Family breakdown? Coarsening of public debate? Declining standards of civility? The fault of the markets, of course, according to Daniel Finkelstein.
The story of the Sixties is a story of the triumph of economic freedom, of the power of free markets to change lives and produce a more open, exciting society. So why doesn’t the Right embrace it? ... It is because the change was not all gain, by any means. There has been family breakdown, drug addiction, and a certain coarsening of public debate and deterioration in standards of civility and decency. And it is a dodge to argue that these all came from something quite separate – from an alien counterculture. They didn’t. They are in part the downside of the consumer revolution and can only be addressed by the Right if they are understood like that.And Chris Dillow — not surprisingly, perhaps — agrees with him.
... economic growth raises people's aspirations - it encourages the belief that you can have more, "because you're worth it." This in turn creates dissatisfaction, with the result that a wife with a mediocre spouse is less likely to stand by her man. ... This could be a big part of the solution to the Easterlin paradox - the finding that economic growth doesn't make us much happier.In a mediocracy all undesirable phenomena linked in any way to money or business are blamed reflexively on ‘markets’, in spite of the fact that the same phenomena could equally well have arisen in a planned economy. It is important for mediocrats to insist that coarsening must be due to consumerism, and not to the dominance of a lefitst ethos that encourages resentment, and hatred of bourgeois conventions. Similarly, if we have less 'social cohesion' (marriage stability, helpfulness among neighbours, etc.) this must be blamed on economic growth rather than on an ideology hostile to families and to private charity.

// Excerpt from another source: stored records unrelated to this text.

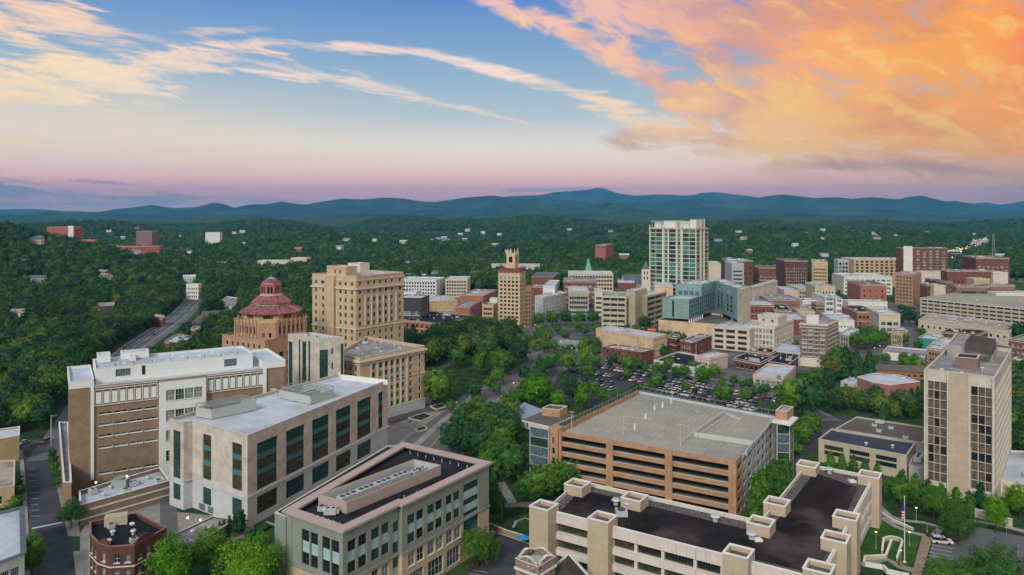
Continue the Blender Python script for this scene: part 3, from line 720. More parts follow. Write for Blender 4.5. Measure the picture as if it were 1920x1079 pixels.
lot = pp((1036, 722), (1050, 700), (1085, 683), (1112, 679), (1160, 690), (1260, 708), (1380, 735), (1482, 765), (1510, 790), (1440, 800), (1220, 775), (1060, 760), (1010, 750))
sheet('car_park', lot, .05, 'asphalt_lot'); NOTREE.append(lot)
rd = [P(1075, 656), P(1110, 668), P(1180, 683), P(1260, 700), P(1340, 718), P(1420, 738), P(1500, 760), P(1560, 790)]
_, a_, b2_ = strip('street', rd, 9, .056, 'road_grey'); NOTREE.append(a_+b2_[::-1])
_, a_, b2_ = strip('pavement', [add(p, (2, 7)) for p in rd], 2.6, .17, 'pavement')
pt = pp((1450, 845), (1500, 815), (1560, 782), (1640, 775), (1610, 800), (1530, 840), (1490, 875)); sheet('driveway', pt, .05, 'asphalt'); NOTREE.append(pt)
# right foreground: lawn, paths, car park
lw = pp((1600, 1060), (1640, 965), (1690, 972), (1722, 1005), (1713, 1060), (1700, 1100), (1600, 1100)); sheet('lawn', lw, .06, 'lawn'); NOTREE.append(lw)
def RP(z, *pts): return [P(x, y, z) for x, y in pts]
# ================================================================ judicial centre
z = 25.9
J = RP(z, (318, 786), (344, 793), (361, 789.5), (464, 817.5), (727, 713), (633, 702))
b = Bd('courthouse_annex', 'pale stone court block with tall green glass bays and a white flat roof', 'building', cen(J))
zb = 8.7
def rows_at(A, B, spans, zs, sty):
    out = []
    for x0, x1 in spans:
        for (a, c), s in zip(zs, sty): out.append((upx(A, B, x0), upx(A, B, x1), a, c, s))
    return out
sp = [(482, 520), (536.5, 570.5), (585.5, 616.5), (630, 657.5), (670, 695.5)]
hu = {3: rows_at(J[3], J[4], sp, [(9.2, 22.6)], ['court'])+rows_at(J[3], J[4], [(709.5, 718)], [(9.2, 22.6)], ['court1']),
      2: rows_at(J[2], J[3], [(380.6, 396), (435.4, 453.5)], [(9.8, 23.0)], ['court1']),
      0: rows_at(J[0], J[1], [(325, 338.4)], [(8.8, 23.0)], ['slot'])}
b.block(J, zb, z, 'stone_pink', 'roof_white', hu, par=.9, cop='coping')
hl_ = {3: rows_at(J[3], J[4], sp, [(2.2, 7.4)], ['court2']), 2: rows_at(J[2], J[3], [(380.6, 396), (435.4, 453.5)], [(2.4, 7.4)], ['court3'])+
       rows_at(J[2], J[3], [(373, 385), (389, 400)], [(.1, 2.2)], ['louver']), 0: rows_at(J[0], J[1], [(325, 338.4)], [(2.4, 7.2)], ['court3'])}
mb_ = b.block(J, 0, zb, 'stone_blue', None, hl_, name='plinth', foot=False)
b.band('string_course', J, zb-.35, zb+.25, .35, 'stone_blue', -.02)
def screen(b, base, z, h, rail=True):
    base = ccw(base); mb = MB(); mb.ring(base, inset(base, .15), z+.35, z+h)
    for p in inset(base, .12): mb.box(p[0]-.12, p[1]-.12, z, p[0]+.12, p[1]+.12, z+.35)
    o = mb.build('plant_screen', 'screen_metal', b.root)
    m2 = MB(); n = len(base)
    q = inset(base, .1); zt_ = z+h+1.1
    for i in range(n):
        A, B = q[i], q[(i+1) % n]; k = max(2, int(dist(A, B)/3.2))
        m2.bar((*A, zt_), (*B, zt_), .14)
        for j in range(k+1):
            c = lerp(A, B, j/k); m2.bar((*c, z+h-.2), (*c, zt_), .12)
    if n == 4:
        for j in range(1, 6):
            a = lerp(q[0], q[1], j/6); c = lerp(q[3], q[2], j/6); m2.bar((*a, zt_), (*c, zt_), .14)
            a = lerp(q[0], q[3], j/6); c = lerp(q[1], q[2], j/6); m2.bar((*a, zt_-.15), (*c, zt_-.15), .1)
    m2.build('pipe_frame', 'metal_grey', o)
    return o
zr = z-.9
sc1 = RP(zr, (366.7, 783), (396, 788.4), (480.8, 770.4)); screen(b, quad3(*sc1), zr, 3.2)
sc2 = RP(zr, (523.3, 748), (582, 760.6), (625.4, 747)); screen(b, quad3(*sc2), zr, 3.0)
for qd in (sc1, sc2):
    q4 = quad3(*qd)
    for t in (.25, .7):
        o = bpy.data.objects.new('air_handler', unit_mesh(3)); COL.objects.link(o); o.parent = b.root
        c = lerp(lerp(q4[1], q4[2], t), lerp(q4[0], q4[3], t), .5); o.location = (c[0]-b.c[0], c[1]-b.c[1], zr); u = unit(q4[1], q4[2]); o.rotation_euler = (0, 0, math.atan2(u[1], u[0]))
rv = MB(); c = P(513, 737, zr); rv.cyl(*c, zr, zr+.5, 1.6, n=12); rv.cyl(*c, zr+.5, zr+1.2, .8, n=12); rv.cyl(*c, zr+1.2, zr+1.4, 1.2, .9, n=12); rv.build('roof_vent', 'metal_light', b.root)
rv = MB()
for u_, v_ in (((640, 712), (727, 722)), ((640, 712), (633, 705))): rv.bar((*P(*u_, zr), zr+.9), (*P(*v_, zr), zr+.9), .25, t2=1.9)
rv.build('parapet_wall', 'coping_white', b.root)
for x, y in ((352, 958), (376, 962)): lm = MB(); lm.cyl(*P(x, y+14, 3.2), 3.1, 3.5, .28); lm.build('wall_lamp', 'lamp_glow', b.root)
b.done()
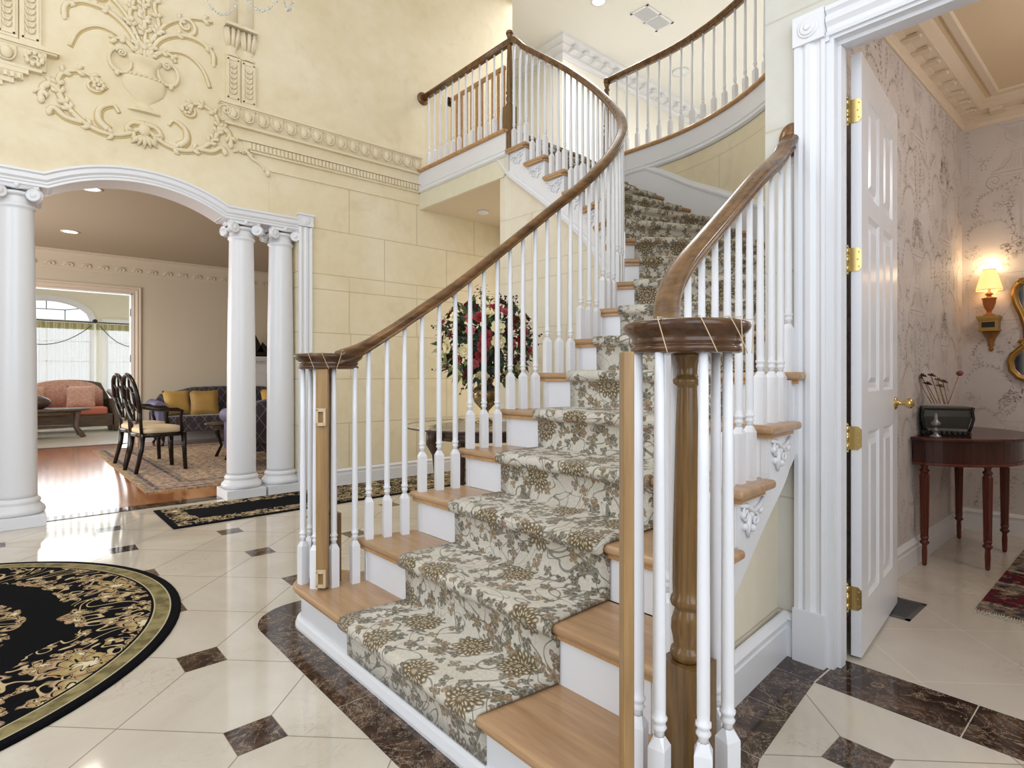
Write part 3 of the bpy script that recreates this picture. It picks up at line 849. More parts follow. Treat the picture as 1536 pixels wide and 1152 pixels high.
for s in (-1, 1):
    X = lambda d: ux+s*d
    l = scroll(mb, [(X(.02), 3.07), (X(.14), 2.99), (X(.28), 2.97), (X(.42), 3.03), (X(.52), 3.14), (X(.555), 3.22), (X(.62), 3.23), (X(.65), 3.13)], .013, .017)
    leafy(mb, l, s, 6)
    l = scroll(mb, [(X(.46), 3.06), (X(.545), 3.20), (X(.53), 3.33), (X(.43), 3.39), (X(.33), 3.37), (X(.25), 3.31)], .014, .010)
    leafy(mb, l, s, 5, .05)
    scroll(mb, spiral(X(.33), 3.315, .065, 1.5, 1.2, s), .010, .006)
    for k in range(7):
        a = k*2*PI/7; mb.ell((X(.30)+.03*cos(a), uy-.02, 3.32+.03*sin(a)), (.017, .014, .017), 7, 5)
    mb.ell((X(.30), uy-.03, 3.32), (.013, .012, .013), 7, 5)
    l = scroll(mb, [(X(.24), 3.00), (X(.30), 3.06), (X(.29), 3.15), (X(.21), 3.20), (X(.17), 3.15)], .022, .008)
    l = scroll(mb, [(X(.40), 3.01), (X(.50), 3.02), (X(.57), 3.07), (X(.60), 3.04)], .014, .016)
    mb.ell((X(.645), uy-.02, 3.11), (.024, .018, .034), 8, 6)
    mb.ell((X(.60), uy-.018, 3.03), (.02, .016, .026), 8, 6)
    l = scroll(mb, [(X(.0), 3.11), (X(.08), 3.10), (X(.12), 3.04), (X(.09), 3.0)], .018, .008)
mb.ell((ux, uy-.012, 3.06), (.045, .03, .05), 10, 8)
for k in (-2, -1, 0, 1, 2):
    mb.tube([(ux, uy-.01, 3.02), (ux+.03*k, uy-.03, 2.97), (ux+.045*k, uy-.012, 2.915+.012*abs(k))], [.014, .022, .006], 7)
obj('scroll', mb, MT['relief'], ur)
mb = MB()
for s in (-1, 1):
    X = lambda d: ux+s*d
    l = scroll(mb, [(X(.03), 3.66), (X(.10), 3.82), (X(.24), 3.92), (X(.40), 3.93), (X(.50), 3.86), (X(.51), 3.78)], .013, .014); leafy(mb, l, s, 9, .04)
    l = scroll(mb, [(X(.02), 3.66), (X(.05), 3.80), (X(.16), 3.98), (X(.34), 4.10), (X(.50), 4.13)], .013, .009); leafy(mb, l, s, 6, .05)
    l = scroll(mb, [(X(.04), 3.65), (X(.16), 3.75), (X(.30), 3.78), (X(.42), 3.70), (X(.48), 3.56)], .008, .010)
    l = scroll(mb, [(X(.02), 3.64), (X(.10), 3.72), (X(.19), 3.73), (X(.22), 3.68)], .012, .010); leafy(mb, l, s, 5, .035)
    scroll(mb, spiral(X(.30), 4.02, .075, 1.4, -1.4, s), .012, .007)
    mb.ell((X(.51), uy-.015, 3.77), (.017, .014, .03), 8, 6)
    l = scroll(mb, [(X(.06), 3.8), (X(.10), 3.95), (X(.07), 4.1), (X(.14), 4.22), (X(.26), 4.26)], .012, .010); leafy(mb, l, s, 5, .045)
l = scroll(mb, [(ux, 3.63), (ux+.005, 3.85), (ux-.005, 4.05), (ux, 4.3)], .012, .010); leafy(mb, l, 1, 3, .06)
for k in range(9):
    mb.ell((ux+.028*sin(k*2.1), uy-.02, 3.72+.055*k), (.022, .018, .02), 7, 5)
obj('leaf_spray', mb, MT['relief'], ur)
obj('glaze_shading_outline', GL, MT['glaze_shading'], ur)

# ---- door wall (right): pier, header and the far part
mb = MB()
mb.b2(XD, XD2, .852, 1.085, 0, CH)
mb.b2(XD, XD2, -.04, .852, 2.375, CH)
mb.b2(XD, XD2, -1.6, -.04, 0, CH)
struct('wall_right', mb, MT['stone_y'])
# the wall the outer stair string stands on
LW = [(1.55, .985), (1.80, .990), (2.05, 1.010), (XD, 1.035)]
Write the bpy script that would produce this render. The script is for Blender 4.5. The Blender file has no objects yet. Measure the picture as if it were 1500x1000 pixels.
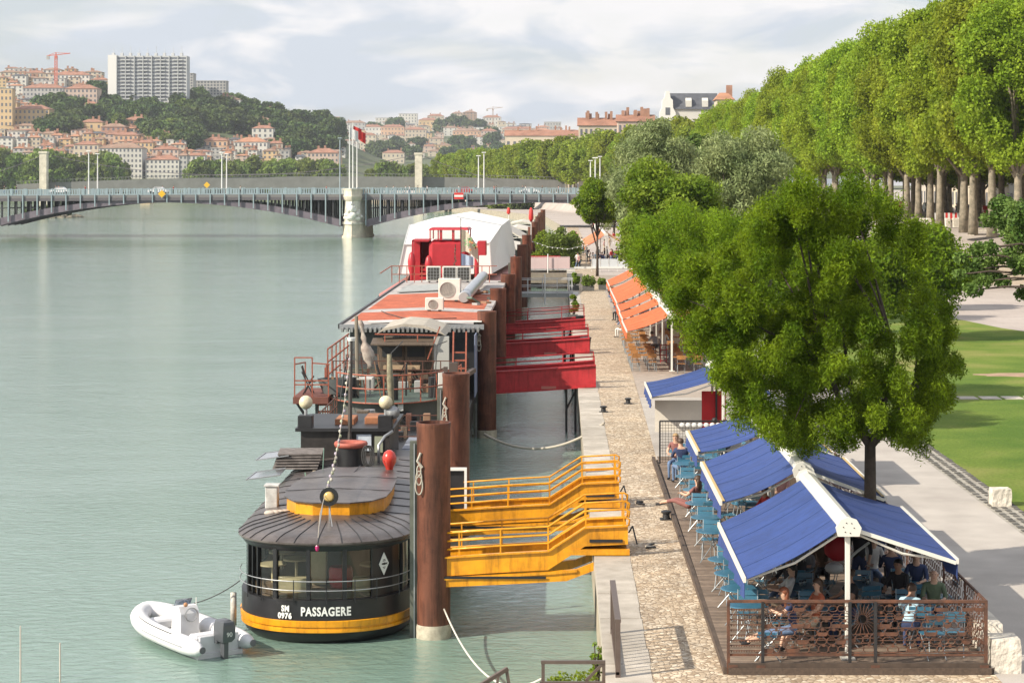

Experiments involving the abolition of markets having proved unworkable, it is now realised that a better way to create sustainable mediocracy is not to abolish markets but to manipulate them. Confiscating half the national product and dissipating it in useless ways, particularly in the form of wages to state employees providing spurious services, is a good way to eliminate the larger part of the potential freedom that markets create. Biasing confiscation towards the better off helps to ensure that the market reflects the preferences of the mass; and keeping the media firmly in the hands of the il-liberal elite means the views of the mass can be manipulated in appropriate directions, e.g. anti-bourgeois. The mass are thus enlisted with the cruder fruits of capitalism, while simultaneously mobilised to be critical of capitalists themselves, and to prevent the development of an intellectual leisure class — thus ensuring that the more sophisticated products of capitalism are avoided.
If culture dumbs down, this can be blamed on ‘the market’, rather than on those who represent the bulk of cultural consumption, or on the policies which inflate their economic power. Markets thus function as a useful scapegoat for cultural deterioration. This is perhaps part of the reason why mediocracy finds it expedient to retain them.